Aan de vicePresident van de Raad van State
Den Haag, 12 juli 2021
De vaste commissie voor Justitie en Veiligheid heeft mij na haar commissievergadering
van 29 juni 2021 verzocht onderstand voorlichtingsverzoek – na vaststelling door de
Kamer – naar U door te geleiden. Vaststelling heeft plaatsgevonden in de plenaire
vergadering van 6 juli 2021.
Bij de Eerste Kamer is aanhangig wetsvoorstel 35 447 – regels omtrent gegevensverwerking door samenwerkingsverbanden (Wet gegevensverwerking
door samenwerkingsverbanden).
Na bestudering van het wetsvoorstel zouden de leden graag het oordeel vernemen van
de Afdeling advisering van de Raad van State, in het bijzonder ten aanzien van onderstaande
aspecten.
Te ruime reikwijdte en gebrek aan specificatie (rechtsonzekerheid)

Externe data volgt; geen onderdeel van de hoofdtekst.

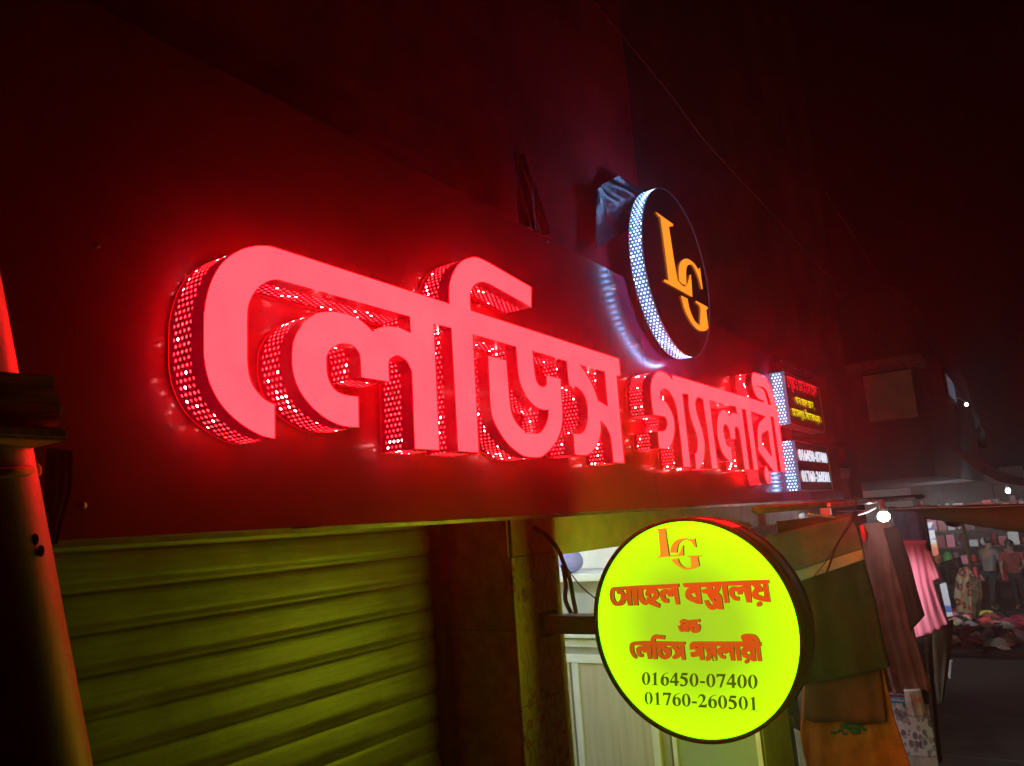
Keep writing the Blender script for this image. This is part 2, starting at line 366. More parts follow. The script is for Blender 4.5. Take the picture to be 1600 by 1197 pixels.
# ------------------------------------------------------------------ digits in a bold serif face (unit em, traced by hand)
def _ell(cx, cy, rx, ry, n=28): return [(cx + rx*math.cos(2*math.pi*i/n), cy + ry*math.sin(2*math.pi*i/n)) for i in range(n)]
DIG = {
 '0': [_ell(250,335,222,346), _ell(250,335,92,312)],
 '1': [smooth([(65,560,c),(270,690,c),(300,690,c),(300,90),(315,38),(400,20,c),(400,0,c),(75,0,c),(75,20,c),(155,38),(170,90),(170,540),(140,565),(70,545,c)])],
 '2': [smooth([(30,490,c),(60,570),(120,650),(230,690),(350,650),(405,560),(400,480),(370,390),(300,290),(170,140,c),(340,140),(400,155),(445,205,c),(475,200,c),(430,0,c),(15,0,c),(15,20,c),(150,180),(240,310),(270,400),(275,480),(250,560),(190,600),(120,580),(58,490,c)])],
 '4': [[(285,690),(395,690),(395,260),(475,260),(475,150),(395,150),(395,0),(270,0),(270,150),(20,150),(20,240)], [(270,260),(85,260),(270,530)]],
 '5': [smooth([(140,690,c),(440,690,c),(400,570,c),(170,570,c),(150,510,c),(300,470),(400,390),(440,270),(410,130),(320,30),(190,-12),(80,-5),(30,40),(40,90),(90,110),(150,80),(220,55),(280,100),(305,190),(270,300),(180,370),(40,390,c)])],
 '6': [smooth([(460,675,c),(330,640),(220,560),(175,430,c),(250,460),(340,455),(430,390),(470,240),(430,90),(330,0),(230,-12),(110,40),(40,150),(35,290),(70,440),(170,580),(300,660),(455,692,c)]), _ell(258,215,82,190)],
 '7': [smooth([(40,680,c),(470,680,c),(470,650,c),(270,0,c),(165,0,c),(340,560,c),(150,560),(90,540),(60,490,c),(35,490,c)])],
 '-': [[(45,190),(290,190),(290,290),(45,290)]]}
def number(txt, fr, bl, br, tl, n0, thick, name, m, parent):
    """digits between baseline pixels bl-br with cap height at tl, on frame fr"""
    o = fr.uv(*bl); ux = fr.uv(*br) - o; uy = fr.uv(*tl) - o
    adv = [333 if k == '-' else 500 for k in txt]; tot = sum(adv); x = 0; cs = []
    for k, a in zip(txt, adv):
        for q in DIG[k]:
            cs.append([tuple(o + ux * ((x + p[0]) / tot) + uy * (p[1] / 690)) for p in q])
        x += a
    return link_mesh(name, fill_curve(cs, fr, n0, thick), m, parent)
def bengali(txt, fr, bl, br, tl, n0, name, m, parent, fallback=True):
    cu = bpy.data.curves.new('txt', 'FONT'); cu.body = txt; cu.size = 1; cu.extrude = 0
    cu.offset = 0.012
    ob = bpy.data.objects.new('txt', cu); me = bpy.data.meshes.new_from_object(ob)
    bpy.data.objects.remove(ob); bpy.data.curves.remove(cu)
    xs = [v.co.x for v in me.vertices]; ys = [v.co.y for v in me.vertices]
    x0, x1 = min(xs), max(xs); o = fr.uv(*bl); ux = fr.uv(*br) - o; uy = fr.uv(*tl) - o
    for v in me.vertices:
        q = o + ux * ((v.co.x - x0) / (x1 - x0)) + uy * (v.co.y / 0.62); v.co = fr.w(q.x, q.y, n0)
    return link_mesh(name, me, m, parent)

# ------------------------------------------------------------------ the two sign boxes with white lit edges
M_boxface = mat('black_box_face', (0.045, 0.04, 0.045), 0.25, var=0.2, bump=0.03)
M_redtxt = glow('red_text', (0.80, 0.012, 0.02), 1.0); M_yeltxt = glow('yellow_text', (0.72, 0.80, 0.004), 1.0); M_whtxt = glow('white_text', (0.75, 0.85, 1.0), 1.0)
BD = 0.10; BX = Frame('y', YP - BD)
def sign_box(label, px_tl, px_bl, px_right, name='sign_box'):
    p0 = on_y(*px_tl, BX.d); p1 = on_y(*px_bl, BX.d); p2 = on_y(*px_right, BX.d)
    x0, x1, z0, z1 = (p0.x + p1.x) / 2, p2.x, p1.z, p0.z
    t = thing(name, label, 'sign', ((x0 + x1) / 2, YP, z0))
    rc = [(x0, z0), (x1, z0), (x1, z1), (x0, z1)]
    link_mesh('face', fill_curve([rc], BX, -0.003, 0.0), M_boxface, t)
    link_mesh('return', side_mesh([[rc[0], rc[3]]][:1], BX, -BD + 0.0005, 0.0), M_whiteside, t)
    MB().box((x0 + 0.001, YP - BD, z0), (x1, YP - 0.001, z0 + 0.003)).box((x0 + 0.001, YP - BD, z1 - 0.003), (x1, YP - 0.001, z1)).box((x1 - 0.003, YP - BD, z0 + 0.003), (x1, YP - 0.001, z1 - 0.003)).build('case', M_trim, t)
    for k in range(12): led(Vector((x0 - 0.012, YP - 0.05, z0 + (z1 - z0) * (k + 0.5) / 12)), 0.08, t)
    return t
t1 = sign_box('upper white edged black sign box with red and yellow Bengali lines', (1225,580), (1236,662), (1290,676))
S = lambda x, y: (1210 + x/9.98, 560 + y/9.98)
bengali('েপ্রাঃ েমাঃ েসােহল', BX, S(205,440), S(668,600), S(183,272), 0.003, 'text_line', M_redtxt, t1)
bengali('থান মহল েরাড,', BX, S(340,708), S(625,795), S(318,600), 0.003, 'text_line', M_yeltxt, t1)
bengali('েহােসনপুর, িকেশারগঞ্জ ।', BX, S(285,885), S(735,1010), S(263,778), 0.003, 'text_line', M_yeltxt, t1)
t2 = sign_box('lower white edged black sign box with two white phone numbers', (1241,688), (1253,766), (1302,766))
T = lambda x, y: (1210 + x/10.88, 670 + y/10.88)
number('016450-07400', BX, T(428,532), T(905,582), T(395,340), 0.0, 0.003, 'number_line', M_whtxt, t2)
number('01760-260501', BX, T(482,895), T(958,905), T(450,705), 0.0, 0.003, 'number_line', M_whtxt, t2)

# ------------------------------------------------------------------ round hanging lightbox
XL, LBT = 2.20, 0.125; LB = Frame('x', XL)
lc = (-0.880, 2.474); lr = 0.3015           # frame coordinates (u = -Y)
lb = thing('round_lightbox', 'round yellow green lit shop sign with red Bengali lettering on an arm', 'sign', (XL, 0.88, lc[1] - lr))
t = NT('lit_yellow_green_face')              # an edge lit sheet: the LEDs sit round the rim
tc = t.obj(); mp = t.n('ShaderNodeVectorMath'); mp.operation = 'DISTANCE'; t.l(tc, mp.inputs[0]); mp.inputs[1].default_value = (0, 0, lr)
rr = t.math('DIVIDE', mp.outputs['Value'], lr)
t.l(t.ramp(rr, [(0.0, (0.34, 0.60, 0.022)), (0.45, (0.38, 0.70, 0.012)), (0.78, (0.58, 1.10, 0.004)), (0.9, (0.64, 2.0, 0.004)), (1.0, (0.66, 3.2, 0.004))]), t.b.inputs['Emission Color'])
t.b.inputs['Emission Strength'].default_value = 1.0; t.b.inputs['Base Color'].default_value = (0.02, 0.02, 0.01, 1); t.b.inputs['Roughness'].default_value = 0.4
M_lbface = t.m
M_lbcase = mat('olive_black_case', (0.015, 0.03, 0.008), 0.6, spec=0.2)
lcir = circle(lc, lr, 120)
def lb_face(side):
    me = fill_curve([lcir], LB, -0.006 if side == 0 else -LBT + 0.006, 0.0)
    for v in me.vertices: v.co -= lb.location
    o = bpy.data.objects.new('face', me); COL.objects.link(o); me.materials.append(M_lbface); o.parent = lb
    return o
lb_face(0); lb_face(1)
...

In het wetsvoorstel zelf zijn voorbeelden van samenwerkingsverbanden toegevoegd. Andere
samenwerkingsverbanden kunnen bij algemene maatregel van bestuur worden toegevoegd,
die aan een nahangprocedure is onderworpen. Is hiermee sprake van een toereikende
inperking van de reikwijdte van het wetsvoorstel? Is het voldoende specifiek? Zijn
de beperkingen op het recht op bescherming van de persoonlijke levenssfeer, zoals
vervat in artikel 10 van de Grondwet, voldoende ingekaderd? Wat zijn de consequenties
van artikel 1.7 voor de grondrechten van burgers? Zijn de extra waarborgen nodig?
Discriminatierisico’s
Is naleving van artikel 1 van de Grondwet voldoende geborgd, gelet op de beoogde inzet
van profilering? Welke risico’s ziet de Afdeling advisering van de Raad van State?
De Kamer ziet met belangstelling uit naar de gevraagde voorlichting.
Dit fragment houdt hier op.